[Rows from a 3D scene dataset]
* START *

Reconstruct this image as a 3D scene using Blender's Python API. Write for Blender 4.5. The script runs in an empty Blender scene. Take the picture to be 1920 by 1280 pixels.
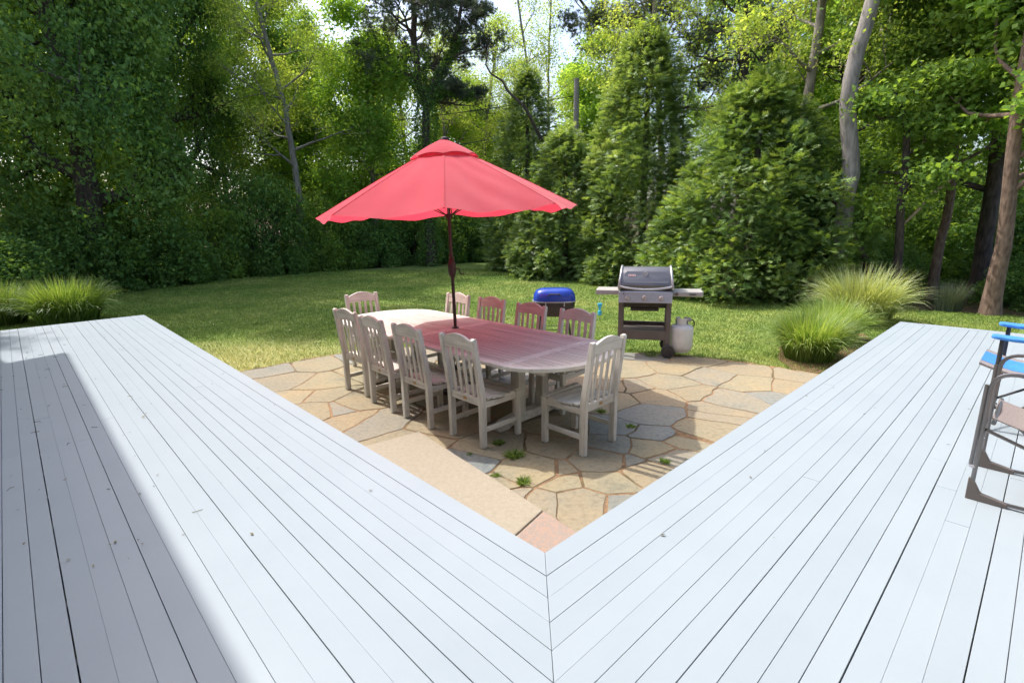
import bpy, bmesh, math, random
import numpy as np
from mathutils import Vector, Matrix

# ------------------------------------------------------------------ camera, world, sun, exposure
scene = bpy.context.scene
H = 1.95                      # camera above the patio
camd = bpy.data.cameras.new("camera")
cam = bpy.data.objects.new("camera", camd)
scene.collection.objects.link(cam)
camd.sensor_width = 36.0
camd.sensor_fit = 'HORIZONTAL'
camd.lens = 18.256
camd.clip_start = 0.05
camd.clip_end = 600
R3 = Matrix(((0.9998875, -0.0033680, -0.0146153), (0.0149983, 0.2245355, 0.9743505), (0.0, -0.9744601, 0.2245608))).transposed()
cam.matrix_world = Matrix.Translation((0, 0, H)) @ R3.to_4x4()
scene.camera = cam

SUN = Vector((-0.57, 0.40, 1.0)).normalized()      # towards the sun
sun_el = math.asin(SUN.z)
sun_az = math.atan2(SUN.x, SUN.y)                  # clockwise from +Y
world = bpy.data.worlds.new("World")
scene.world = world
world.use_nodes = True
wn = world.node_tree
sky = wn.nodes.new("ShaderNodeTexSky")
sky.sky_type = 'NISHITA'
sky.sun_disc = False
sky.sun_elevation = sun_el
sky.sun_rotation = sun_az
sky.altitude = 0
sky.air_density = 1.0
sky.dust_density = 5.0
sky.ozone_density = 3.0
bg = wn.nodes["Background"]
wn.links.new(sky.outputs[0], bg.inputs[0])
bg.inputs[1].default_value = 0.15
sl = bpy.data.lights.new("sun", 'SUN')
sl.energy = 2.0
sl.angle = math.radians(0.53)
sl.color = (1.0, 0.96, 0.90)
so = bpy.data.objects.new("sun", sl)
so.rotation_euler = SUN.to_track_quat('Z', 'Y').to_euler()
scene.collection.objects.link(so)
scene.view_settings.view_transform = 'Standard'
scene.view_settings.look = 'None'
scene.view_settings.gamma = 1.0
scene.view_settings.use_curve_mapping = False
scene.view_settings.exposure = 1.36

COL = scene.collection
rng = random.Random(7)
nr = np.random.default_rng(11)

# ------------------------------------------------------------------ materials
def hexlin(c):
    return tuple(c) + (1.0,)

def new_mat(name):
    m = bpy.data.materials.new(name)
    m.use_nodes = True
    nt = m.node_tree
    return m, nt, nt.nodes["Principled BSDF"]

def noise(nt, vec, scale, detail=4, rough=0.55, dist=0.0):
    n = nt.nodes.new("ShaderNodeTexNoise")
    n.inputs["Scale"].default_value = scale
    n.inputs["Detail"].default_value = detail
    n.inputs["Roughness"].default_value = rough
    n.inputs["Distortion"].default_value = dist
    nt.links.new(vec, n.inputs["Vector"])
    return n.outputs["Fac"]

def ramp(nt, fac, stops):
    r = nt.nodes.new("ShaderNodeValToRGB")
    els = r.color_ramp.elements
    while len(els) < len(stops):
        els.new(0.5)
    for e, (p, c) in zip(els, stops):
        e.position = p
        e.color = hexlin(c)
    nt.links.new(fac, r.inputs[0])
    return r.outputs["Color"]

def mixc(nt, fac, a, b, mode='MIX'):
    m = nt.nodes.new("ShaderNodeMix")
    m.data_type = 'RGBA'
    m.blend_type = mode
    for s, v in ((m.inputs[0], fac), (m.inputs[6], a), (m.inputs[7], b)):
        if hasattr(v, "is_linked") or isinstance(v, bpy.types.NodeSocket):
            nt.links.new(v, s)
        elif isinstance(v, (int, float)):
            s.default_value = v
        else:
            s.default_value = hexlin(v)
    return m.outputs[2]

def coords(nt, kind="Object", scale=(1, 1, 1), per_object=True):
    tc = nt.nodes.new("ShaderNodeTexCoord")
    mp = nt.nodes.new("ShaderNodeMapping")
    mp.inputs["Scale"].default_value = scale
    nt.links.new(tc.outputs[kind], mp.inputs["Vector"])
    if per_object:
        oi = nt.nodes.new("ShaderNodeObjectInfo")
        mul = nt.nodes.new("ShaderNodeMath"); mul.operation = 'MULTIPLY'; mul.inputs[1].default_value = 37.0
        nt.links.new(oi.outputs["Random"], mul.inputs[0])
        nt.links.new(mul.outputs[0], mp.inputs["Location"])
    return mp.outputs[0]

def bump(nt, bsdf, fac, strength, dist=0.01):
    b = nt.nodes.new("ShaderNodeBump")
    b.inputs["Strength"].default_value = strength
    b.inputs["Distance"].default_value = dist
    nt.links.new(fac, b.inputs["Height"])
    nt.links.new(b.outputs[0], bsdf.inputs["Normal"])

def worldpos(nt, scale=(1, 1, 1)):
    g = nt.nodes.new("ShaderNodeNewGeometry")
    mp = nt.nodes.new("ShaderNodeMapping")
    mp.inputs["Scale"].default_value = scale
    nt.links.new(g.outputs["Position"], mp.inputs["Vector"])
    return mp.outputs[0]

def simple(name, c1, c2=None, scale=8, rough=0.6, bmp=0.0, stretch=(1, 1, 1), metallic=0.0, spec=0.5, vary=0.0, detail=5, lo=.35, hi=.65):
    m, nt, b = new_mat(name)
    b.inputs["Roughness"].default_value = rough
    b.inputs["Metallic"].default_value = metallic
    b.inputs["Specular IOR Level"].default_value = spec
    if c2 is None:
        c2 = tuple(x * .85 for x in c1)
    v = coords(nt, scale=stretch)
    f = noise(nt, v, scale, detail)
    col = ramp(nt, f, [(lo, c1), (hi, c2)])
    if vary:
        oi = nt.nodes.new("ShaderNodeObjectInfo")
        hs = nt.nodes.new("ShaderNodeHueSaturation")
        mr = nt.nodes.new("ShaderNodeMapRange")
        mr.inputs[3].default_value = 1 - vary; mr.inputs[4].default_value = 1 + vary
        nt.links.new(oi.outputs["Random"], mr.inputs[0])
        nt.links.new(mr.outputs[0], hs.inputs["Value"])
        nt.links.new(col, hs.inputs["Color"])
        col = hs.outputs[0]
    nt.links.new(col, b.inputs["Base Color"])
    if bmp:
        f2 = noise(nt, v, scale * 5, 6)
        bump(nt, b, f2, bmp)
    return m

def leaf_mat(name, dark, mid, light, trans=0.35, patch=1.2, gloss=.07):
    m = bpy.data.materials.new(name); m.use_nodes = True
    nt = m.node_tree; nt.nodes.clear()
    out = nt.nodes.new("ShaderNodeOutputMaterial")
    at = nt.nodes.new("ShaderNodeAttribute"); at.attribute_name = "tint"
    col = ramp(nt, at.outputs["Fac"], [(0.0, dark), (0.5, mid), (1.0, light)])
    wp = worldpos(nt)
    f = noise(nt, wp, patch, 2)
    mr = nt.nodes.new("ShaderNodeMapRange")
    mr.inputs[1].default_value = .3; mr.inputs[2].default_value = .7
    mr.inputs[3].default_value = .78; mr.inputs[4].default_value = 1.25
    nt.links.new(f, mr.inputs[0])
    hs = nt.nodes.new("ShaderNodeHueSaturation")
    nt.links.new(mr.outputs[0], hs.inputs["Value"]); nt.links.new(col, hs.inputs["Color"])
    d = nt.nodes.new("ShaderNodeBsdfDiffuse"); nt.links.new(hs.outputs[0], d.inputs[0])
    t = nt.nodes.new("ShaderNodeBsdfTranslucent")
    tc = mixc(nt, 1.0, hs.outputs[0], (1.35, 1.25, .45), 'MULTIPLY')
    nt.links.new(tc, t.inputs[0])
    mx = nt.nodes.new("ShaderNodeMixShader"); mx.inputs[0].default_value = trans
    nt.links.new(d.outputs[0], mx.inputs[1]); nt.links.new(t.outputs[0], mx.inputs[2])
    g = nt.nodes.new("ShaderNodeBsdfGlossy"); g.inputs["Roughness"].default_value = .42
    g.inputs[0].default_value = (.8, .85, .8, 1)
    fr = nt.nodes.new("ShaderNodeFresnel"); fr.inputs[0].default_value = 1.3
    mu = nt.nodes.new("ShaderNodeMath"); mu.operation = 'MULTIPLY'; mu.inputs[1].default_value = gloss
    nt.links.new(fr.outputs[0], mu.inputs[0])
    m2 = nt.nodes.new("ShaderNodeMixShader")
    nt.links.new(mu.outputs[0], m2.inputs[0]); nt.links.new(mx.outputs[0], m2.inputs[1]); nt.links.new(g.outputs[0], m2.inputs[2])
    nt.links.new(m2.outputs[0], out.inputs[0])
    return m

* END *
* START *

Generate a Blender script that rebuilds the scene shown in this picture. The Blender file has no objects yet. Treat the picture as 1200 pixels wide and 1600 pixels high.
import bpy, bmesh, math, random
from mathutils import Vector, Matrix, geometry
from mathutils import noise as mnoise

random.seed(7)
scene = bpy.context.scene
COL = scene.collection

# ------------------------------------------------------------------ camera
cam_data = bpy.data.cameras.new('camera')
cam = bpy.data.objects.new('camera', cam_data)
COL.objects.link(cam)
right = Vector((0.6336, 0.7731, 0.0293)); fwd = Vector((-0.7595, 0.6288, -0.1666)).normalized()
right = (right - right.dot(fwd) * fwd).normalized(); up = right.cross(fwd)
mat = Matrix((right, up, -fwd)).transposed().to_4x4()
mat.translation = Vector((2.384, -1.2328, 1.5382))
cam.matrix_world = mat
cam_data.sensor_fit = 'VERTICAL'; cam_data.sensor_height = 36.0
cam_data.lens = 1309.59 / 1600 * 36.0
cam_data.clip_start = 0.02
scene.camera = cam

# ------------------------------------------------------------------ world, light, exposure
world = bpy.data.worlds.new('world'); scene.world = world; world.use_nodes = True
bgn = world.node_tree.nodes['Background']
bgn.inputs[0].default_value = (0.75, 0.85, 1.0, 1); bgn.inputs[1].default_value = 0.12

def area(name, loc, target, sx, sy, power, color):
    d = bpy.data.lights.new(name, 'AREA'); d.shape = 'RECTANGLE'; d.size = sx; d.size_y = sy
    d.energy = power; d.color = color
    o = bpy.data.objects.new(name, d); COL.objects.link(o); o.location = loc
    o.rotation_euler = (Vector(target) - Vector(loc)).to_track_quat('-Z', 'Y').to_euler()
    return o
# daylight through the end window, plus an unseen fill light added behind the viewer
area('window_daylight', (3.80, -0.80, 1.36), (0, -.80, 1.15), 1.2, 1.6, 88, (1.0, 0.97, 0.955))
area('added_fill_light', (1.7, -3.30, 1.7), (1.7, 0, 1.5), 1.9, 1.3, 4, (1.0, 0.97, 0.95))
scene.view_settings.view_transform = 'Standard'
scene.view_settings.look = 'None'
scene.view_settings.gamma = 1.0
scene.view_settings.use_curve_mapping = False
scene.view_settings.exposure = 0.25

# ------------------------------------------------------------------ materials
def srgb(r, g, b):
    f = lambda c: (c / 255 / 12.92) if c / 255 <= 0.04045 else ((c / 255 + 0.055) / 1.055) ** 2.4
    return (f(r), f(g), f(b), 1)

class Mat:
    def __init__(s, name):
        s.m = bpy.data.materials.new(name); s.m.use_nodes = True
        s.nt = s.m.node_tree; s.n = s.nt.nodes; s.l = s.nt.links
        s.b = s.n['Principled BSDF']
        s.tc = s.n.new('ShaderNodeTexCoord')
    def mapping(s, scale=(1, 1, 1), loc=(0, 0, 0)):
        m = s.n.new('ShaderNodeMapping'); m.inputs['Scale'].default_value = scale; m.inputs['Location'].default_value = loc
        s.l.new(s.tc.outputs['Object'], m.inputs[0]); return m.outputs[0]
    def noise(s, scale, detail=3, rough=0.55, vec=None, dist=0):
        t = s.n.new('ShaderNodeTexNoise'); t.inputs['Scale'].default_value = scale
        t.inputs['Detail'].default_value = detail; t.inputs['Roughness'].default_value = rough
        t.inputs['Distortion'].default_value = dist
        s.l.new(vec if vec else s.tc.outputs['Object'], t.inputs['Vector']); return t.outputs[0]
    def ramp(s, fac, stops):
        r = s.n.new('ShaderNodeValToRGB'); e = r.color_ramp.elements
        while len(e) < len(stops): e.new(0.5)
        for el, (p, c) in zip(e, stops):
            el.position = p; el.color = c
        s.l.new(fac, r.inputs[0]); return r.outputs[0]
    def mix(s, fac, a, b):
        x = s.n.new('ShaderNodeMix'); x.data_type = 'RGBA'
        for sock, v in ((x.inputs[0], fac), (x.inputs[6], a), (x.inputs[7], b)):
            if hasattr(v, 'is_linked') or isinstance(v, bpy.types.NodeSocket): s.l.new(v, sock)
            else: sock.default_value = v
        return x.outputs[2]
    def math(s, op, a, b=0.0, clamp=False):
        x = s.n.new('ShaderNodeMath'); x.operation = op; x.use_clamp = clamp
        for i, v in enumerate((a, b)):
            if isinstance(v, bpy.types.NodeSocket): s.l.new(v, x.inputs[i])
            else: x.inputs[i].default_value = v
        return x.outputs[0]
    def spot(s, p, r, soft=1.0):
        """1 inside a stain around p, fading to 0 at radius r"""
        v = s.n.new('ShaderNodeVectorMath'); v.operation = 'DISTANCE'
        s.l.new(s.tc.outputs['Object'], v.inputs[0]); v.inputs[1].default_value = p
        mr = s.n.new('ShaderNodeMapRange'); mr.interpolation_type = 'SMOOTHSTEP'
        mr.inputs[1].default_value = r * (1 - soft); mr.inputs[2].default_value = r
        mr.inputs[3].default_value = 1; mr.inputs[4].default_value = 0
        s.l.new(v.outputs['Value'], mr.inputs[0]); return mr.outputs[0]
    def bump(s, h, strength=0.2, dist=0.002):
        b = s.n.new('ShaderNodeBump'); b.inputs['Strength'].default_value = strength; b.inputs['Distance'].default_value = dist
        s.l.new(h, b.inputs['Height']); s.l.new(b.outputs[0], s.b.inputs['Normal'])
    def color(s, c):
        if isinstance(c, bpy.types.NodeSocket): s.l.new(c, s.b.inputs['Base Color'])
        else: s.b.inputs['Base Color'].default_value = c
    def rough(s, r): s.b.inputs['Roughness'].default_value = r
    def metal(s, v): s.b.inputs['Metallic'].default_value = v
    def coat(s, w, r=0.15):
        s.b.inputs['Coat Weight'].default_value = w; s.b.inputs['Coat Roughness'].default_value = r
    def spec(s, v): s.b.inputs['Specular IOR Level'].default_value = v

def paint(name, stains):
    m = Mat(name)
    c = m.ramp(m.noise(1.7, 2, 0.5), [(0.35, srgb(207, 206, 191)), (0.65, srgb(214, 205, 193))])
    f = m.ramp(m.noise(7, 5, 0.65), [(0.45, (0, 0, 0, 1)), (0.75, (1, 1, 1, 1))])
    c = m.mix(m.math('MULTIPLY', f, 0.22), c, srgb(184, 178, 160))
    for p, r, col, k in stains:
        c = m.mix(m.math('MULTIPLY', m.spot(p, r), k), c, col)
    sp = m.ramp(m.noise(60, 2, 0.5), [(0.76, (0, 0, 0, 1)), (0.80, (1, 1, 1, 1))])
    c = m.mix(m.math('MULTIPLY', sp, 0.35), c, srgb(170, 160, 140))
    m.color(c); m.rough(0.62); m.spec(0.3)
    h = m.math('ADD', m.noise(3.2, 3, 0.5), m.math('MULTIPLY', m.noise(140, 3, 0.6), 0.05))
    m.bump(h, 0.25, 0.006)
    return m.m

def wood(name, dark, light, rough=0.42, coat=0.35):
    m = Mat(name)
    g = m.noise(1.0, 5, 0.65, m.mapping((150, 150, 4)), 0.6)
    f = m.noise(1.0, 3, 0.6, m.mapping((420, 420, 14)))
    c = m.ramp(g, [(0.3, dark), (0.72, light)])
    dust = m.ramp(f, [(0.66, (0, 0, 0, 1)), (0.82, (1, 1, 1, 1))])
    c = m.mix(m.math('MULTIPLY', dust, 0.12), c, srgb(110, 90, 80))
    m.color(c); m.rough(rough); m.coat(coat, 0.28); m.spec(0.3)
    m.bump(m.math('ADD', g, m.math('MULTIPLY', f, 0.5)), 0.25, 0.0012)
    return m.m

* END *

[Task objective] Within the material above, extract exactly the lines that start at the line containing "Generate a Blender" and stop after the line containing "bgn.inputs[0].default_value = (0.75, 0.85, 1.0, 1);", and only those.

[Exercise answer]
Generate a Blender script that rebuilds the scene shown in this picture. The Blender file has no objects yet. Treat the picture as 1200 pixels wide and 1600 pixels high.
import bpy, bmesh, math, random
from mathutils import Vector, Matrix, geometry
from mathutils import noise as mnoise

random.seed(7)
scene = bpy.context.scene
COL = scene.collection

# ------------------------------------------------------------------ camera
cam_data = bpy.data.cameras.new('camera')
cam = bpy.data.objects.new('camera', cam_data)
COL.objects.link(cam)
right = Vector((0.6336, 0.7731, 0.0293)); fwd = Vector((-0.7595, 0.6288, -0.1666)).normalized()
right = (right - right.dot(fwd) * fwd).normalized(); up = right.cross(fwd)
mat = Matrix((right, up, -fwd)).transposed().to_4x4()
mat.translation = Vector((2.384, -1.2328, 1.5382))
cam.matrix_world = mat
cam_data.sensor_fit = 'VERTICAL'; cam_data.sensor_height = 36.0
cam_data.lens = 1309.59 / 1600 * 36.0
cam_data.clip_start = 0.02
scene.camera = cam

# ------------------------------------------------------------------ world, light, exposure
world = bpy.data.worlds.new('world'); scene.world = world; world.use_nodes = True
bgn = world.node_tree.nodes['Background']
bgn.inputs[0].default_value = (0.75, 0.85, 1.0, 1); bgn.inputs[1].default_value = 0.12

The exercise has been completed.